Reality films such as the Anurag Kashyap's Black Friday and Farenheit 9/11 are favoured by Israelis, who are trying to make realism their film industry's watch-word.

entertainment Updated: Jun 07, 2007 16:57 IST

In a country where people love romantic comedies and where the arts have to take a backseat in the face of constant violence, the Israeli film industry is trying to shed time-tested formulas and take on new, bolder themes.

It's an age of transition for Israeli films that are gradually exploring subjects like the complexities of modern existence and relationships, says top Israeli film-maker Shira Richter.

"We face difficulty in making different films because everybody in the industry wants to have romantic comedies which would be successful rather than have very different cinema which would run a risk," Richter told IANS in an interview.

She is in India for a four-day Israeli film festival being held here from June 4-7. Indians turned up in large numbers to see cinema from the country that has for long been at the vortex of an unending conflict in the volatile Middle East.

"Now there is a little more scope to make films with different subjects, more and more filmmakers are willing to experiment with their projects because people also want to see them," said Richter, whose film Two States Of Mind was screened at the festival.

The festival also showcased seven other films -- Things Behind the Sun, Aviva My Love, Tied Hands, Three Mothers, A Working Mom, Provence United and Watermarks -- which probe themes ranging from the region's politics to tumultuous and complex relationships.

The Israeli film industry is catching up as films and documentaries based on reality like Farenheit 9/11 from the US and Black Friday from India are drawing the attention of film lovers.

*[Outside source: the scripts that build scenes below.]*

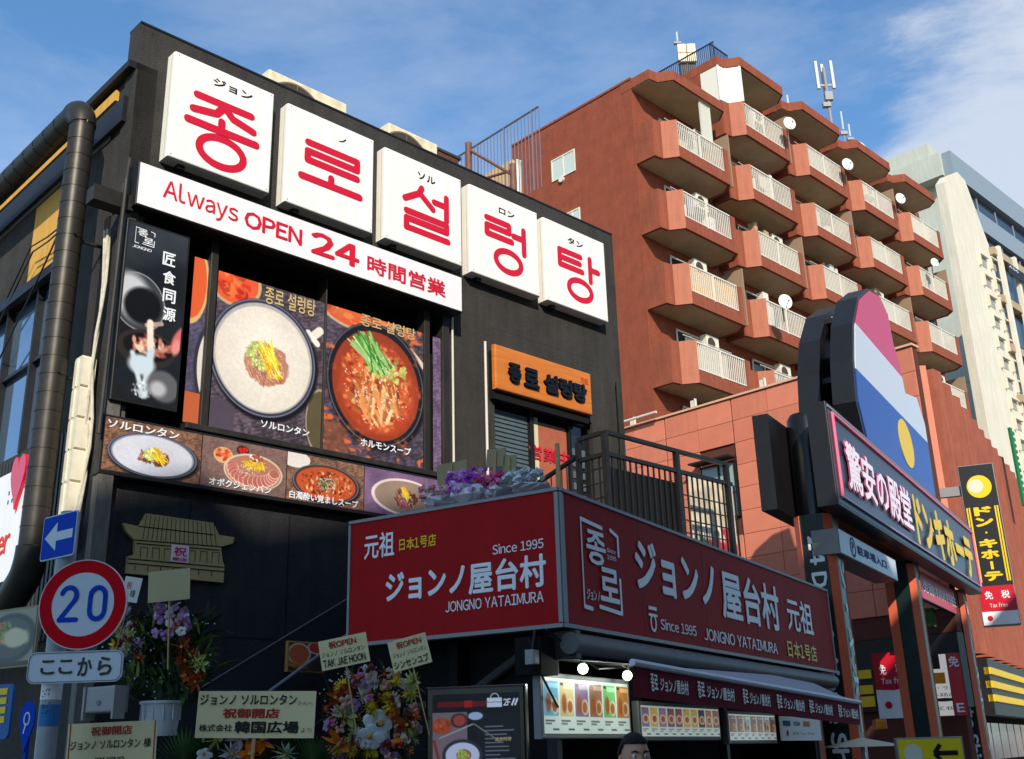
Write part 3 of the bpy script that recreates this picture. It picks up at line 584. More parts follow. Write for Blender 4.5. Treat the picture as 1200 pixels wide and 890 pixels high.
# golden palace gate plaque
z_ = lambda px, py: A.p(px, py, -.05)
t = thing('gate_plaque', A, (z_(150, 680)[0], 0, z_(200, 690)[1]), 'golden cut-out plaque of a tile-roofed palace gate on the black wall', 'plaque')
gold = mat('old gold board', (164, 144, 98), .6, var=.08, vscale=4); gld = mat('dark engraving', (36, 30, 20), .8)
ol = [(144, 613), (163, 617), (172, 602), (250, 613), (257, 627), (275, 630), (273, 637), (259, 641), (261, 658), (263, 663), (262, 683), (148, 672), (150, 652), (158, 650), (158, 633), (148, 623)]
obj('board', M().prism([z_(*p) for p in ol], -.05, -.001), gold, t)
m = M()
def pl(*pts, w=.012): m.stroke([A.p(p[0], p[1], -.054) for p in pts], w, -.054)
pl((163, 617), (250, 627)); pl((158, 633), (259, 641)); pl((160, 637), (258, 645)); pl((150, 655), (262, 665)); pl((149, 660), (262, 670))
for k in range(17): pl((172+k*4.9, 604+k*.62), (167+k*5.4, 632+k*.5), w=.007)
for k in range(7):
    x = 165+k*14
    if k in (3,): continue
    pl((x, 641+k*1), (x-1, 654+k), w=.007); pl((x+8, 642+k), (x+7, 655+k), w=.007); pl((x, 641+k), (x+8, 642+k), w=.007)
for k in range(7): pl((158+k*15, 663+k*1.2), (158+k*15, 668+k*1.2), w=.01)
obj('engraving', m, gld, t)
a, c = A.p(202, 638, -.07), A.p(221, 660, -.07); obj('sticker', M().box(a[0], c[0], -.06, -.051, c[1], a[1]), mat('pink paper', (226, 200, 212), .6), t)
m = M(); text_into(m, '祝', a[0]+.03, c[0]-.03, c[1]+.07, a[1]-.02, -.063, .02); text_into(m, '開店', a[0]+.02, c[0]-.02, c[1]+.015, c[1]+.055, -.063, .02); obj('sticker_print', m, mat('magenta print', (190, 40, 90)), t)

# stair flight crossing the black wall
t = thing('staircase', A, (2, -.6, 0), 'dark steel stair stringer rising to the right across the black lower wall', 'stairs')
dk = mat('blue black steel', (38, 40, 48), .5, var=.1)
pts = [A.p(*p, -.55) for p in ((150, 860), (410, 702), (410, 742), (235, 860))]; obj('stringer', M().prism(pts, -.56, -.50), mat('blue black sheet', (34, 35, 42), .55), t)
m = M(); a, c = A.p(150, 858, -.57), A.p(410, 700, -.57); m.tube([(a[0], -.57, a[1]), (c[0], -.57, c[1])], .008, 6); obj('edge_trim', m, mat('grey edge', (92, 94, 104), .5), t)
m = M(); a, c = A.p(300, 822, -.8), A.p(410, 742, -.8); m.tube([(a[0], -.8, a[1]), (c[0], -.8, c[1])], .022, 8); obj('handrail', m, mat('bluish handrail', (128, 132, 150), .35, metal=.5), t)
x0, x1, z0, z1 = A.rect((339, 753), (379, 787), -.62)
t = thing('picture_frame', A, (x0, -.6, z0), 'small framed food picture on the stair wall under the 日本 stall sign', 'picture'); t['label'] = 'small gold-framed food picture on the black stair wall left of the red stall'
obj('frame', M().bbox(x0-.02, x1+.02, -.615, -.57, z0-.02, z1+.02, .01), mat('gold frame', (150, 116, 60), .4), t)
P = Pic(36, 36, (70, 50, 40)); P.ell(10, 14, 11, 13, (190, 90, 60)); P.ring(10, 14, 11, 13, 1.5, (220, 200, 180)); P.ell(28, 5, 9, 8, (190, 60, 50)); P.ring(28, 5, 9, 8, 1.4, (220, 200, 190)); P.blobs(10, 28, 9, 5, 20, 3, [(200, 110, 60)]); P.put('photo_print', x0, x1, z0, z1, -.62, t)

# exhaust duct
dm = mat('brown grey duct sheet', (56, 53, 48), .42, metal=.45, var=.22, vscale=5)
t = thing('exhaust_duct', S, (-1, -.5, 0), 'thick spiral-seamed metal duct running along the side and down the wall', 'duct')
yd = -.42
def sp(px_, py_): a = S.p(px_, py_, yd); return (a[0], yd, a[1])
cA = sp(98, 136); cB = sp(41, 640)
xv = cA[0]; rad = .155
zt0, zb0 = cA[2]-.16, cB[2]
n = 24; dz = (zt0-zb0)/n
base = M().tube([(xv, yd, 0), (xv, yd, dz*.94)], rad, 24, False)
lip = M().tube([(xv, yd, dz*.94), (xv, yd, dz)], rad+.006, 24, False)
base.add(lip.v, lip.f)
root_off = OFF[t.name]
s0 = obj('duct_section', base, dm, t, smooth=True); s0.location.z = zb0
for k in range(1, n): c = s0.copy(); COL.objects.link(c); c.location.z = zb0+k*dz
arc = [(xv-.28+.28*math.cos(a), yd, zt0+.0+.30*math.sin(a)) for a in np.linspace(0, R(90), 7)]
obj('elbow', M().tube(arc, rad+.012, 24, False), dm, t, smooth=True)
xe = xv-.28; zh = zt0+.30
h0 = obj('duct_section', M().tube([(xe, yd, zh), (xe-.33, yd, zh)], rad, 24, False).tube([(xe-.33, yd, zh), (xe-.35, yd, zh)], rad+.006, 24, False), dm, t, smooth=True)
for k in range(1, 20): c = h0.copy(); COL.objects.link(c); c.location.x = -k*.35
arc = [(xv-.35+.35*math.cos(a), yd, zb0-.0+.42*math.sin(a)) for a in np.linspace(0, R(-62), 7)]
e2 = arc[-1]; arc2 = arc+[(e2[0]-.9, yd, e2[2]-.55), (e2[0]-2.2, yd, e2[2]-.6)]
obj('elbow', M().tube(arc2, rad+.02, 24, False), dm, t, smooth=True)
m = M()
for zz in (zt0-1.6, zt0-3.4): m.box(xv-.02, xv+.02, yd+rad-.02, .02, zz, zz+.03); m.tube([(xv-.2, yd, zz+.01), (xv+.2, yd, zz+.01)], .012, 6)
obj('clamp', m, DKM, t)
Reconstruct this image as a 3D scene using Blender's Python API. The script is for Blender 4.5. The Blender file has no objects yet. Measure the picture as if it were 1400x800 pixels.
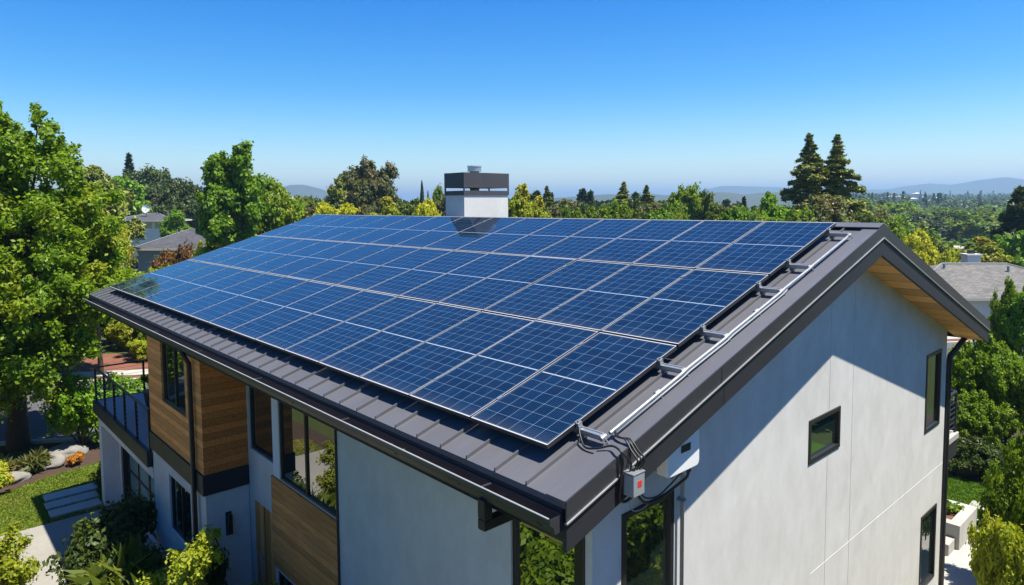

Film-makers say the country's fight with Palestine is to some extent responsible for making the arts, health and basic amenities take a backseat in Israel.

"In everyday life, you don't think of it (the violence) because you have to work, go out and make money," said Richter.

"But everybody is affected by it without knowing it and you feel it when there are budget cuts for culture, education and health."

"It is then that we have less money from the country and the government to make films but I hope and I believe that everything will be fine one day."